Without cartons, I have to carry milk to school in my hands.

Maybe you need me back, but the townspeople don't want that.

They hate me.

No, we don't.

I just hate your pants.

Truth is, I miss trading verbal blows with you.

Makes me feel alive.

And you're the only one who ever reads my naughty bumper stickers.

Thanks for seeing me.

[howls]

[grunts]

And without you to tell me to stop car surfing or I could break my neck, I could break my neck.

Aww, well, I've learned that I need you, too, for my life's purpose and health insurance.

But I have a house full of birds that turned on me.

- Thoughts? - This looks like a job for Animal Control.

All right, let's see.

Bird infestation.

Oh, this is easy.

They'll fly south in the winter.

It's August.

- In that case, you got a g*n? - Not anymore.

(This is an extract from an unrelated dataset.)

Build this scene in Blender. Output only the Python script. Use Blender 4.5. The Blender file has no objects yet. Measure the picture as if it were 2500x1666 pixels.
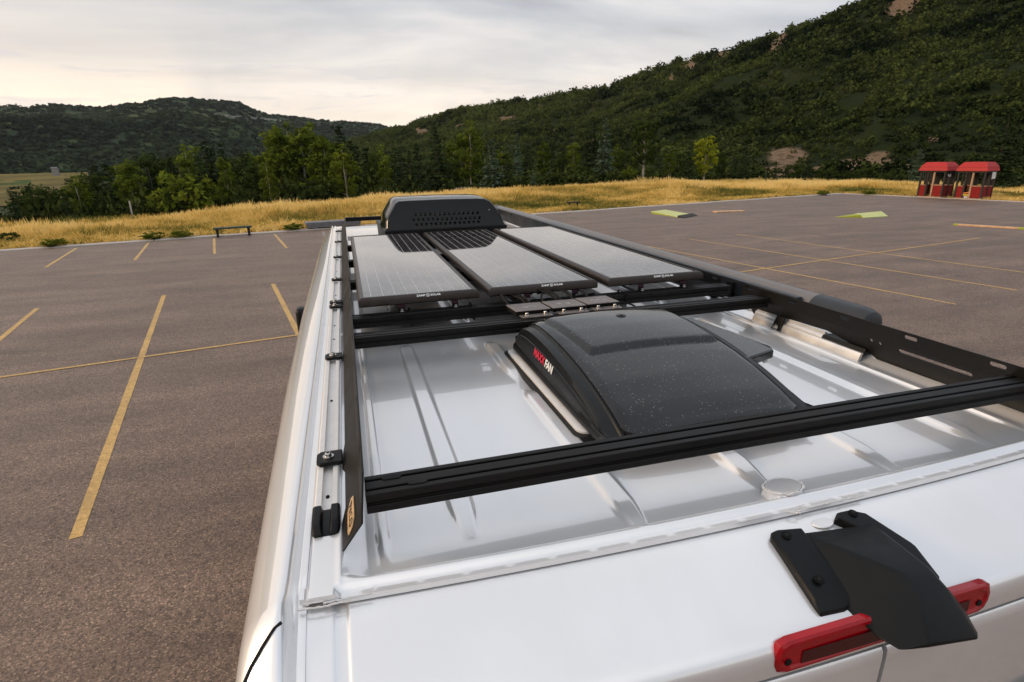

Okay, you elected me, Mayor Jen, to solve your problems, so I'm actually going to help.

- Wait, you voted for me, right? - Uh, yeah, of course.

[festive music]

[laughs]

# # [motors whirring]

# # [squawking]

[gasps]

It's working.

They think it's winter.

I'm a hero.

Spending the town's emergency funds.

Vote Jen.

[ball thudding]

[whistles]

[laughter]

[both squawking]

They're coming back.

Close the house.

[all panting]

Duncan, your window's open.

[whimpers]

Hup, hup! [grunts]

[dramatic orchestral music]

[grunting]

# # - He got roof! - Roof beats branch any day.

I knew you could do something tight.

# # [squawks]

I'll never forget you either, Kyle.

[chirping]

Enjoy Florida.

Well, the house really stinks, honey.

Oh, yeah, we're gonna have to gut the place.

Welcome back to "Maury.

" I'm Maury Povich, and I sold my journalistic soul years ago.

Kimberly, Marcus has brought you on the show today because he has something he wants to say to you.

[gasps]

A proposal on "Maury.

" Dreams do come true.

Kimberly, I'm cheating on you with a bird.

[cheers and applause]

That's right, bitch.

I introduced you! [growls]

[grunting]

Uh, uh, uh, Kimberly, no, he's not worth it.

Go to hell, Maury.

You got me here under false pretenses.

Ow! Please, Kimberly.

Ah! I'm 82 years old.

- He looks great for 82.

- I like this show.

Kick her ass, Maury.

I am so glad I took a sick day for this.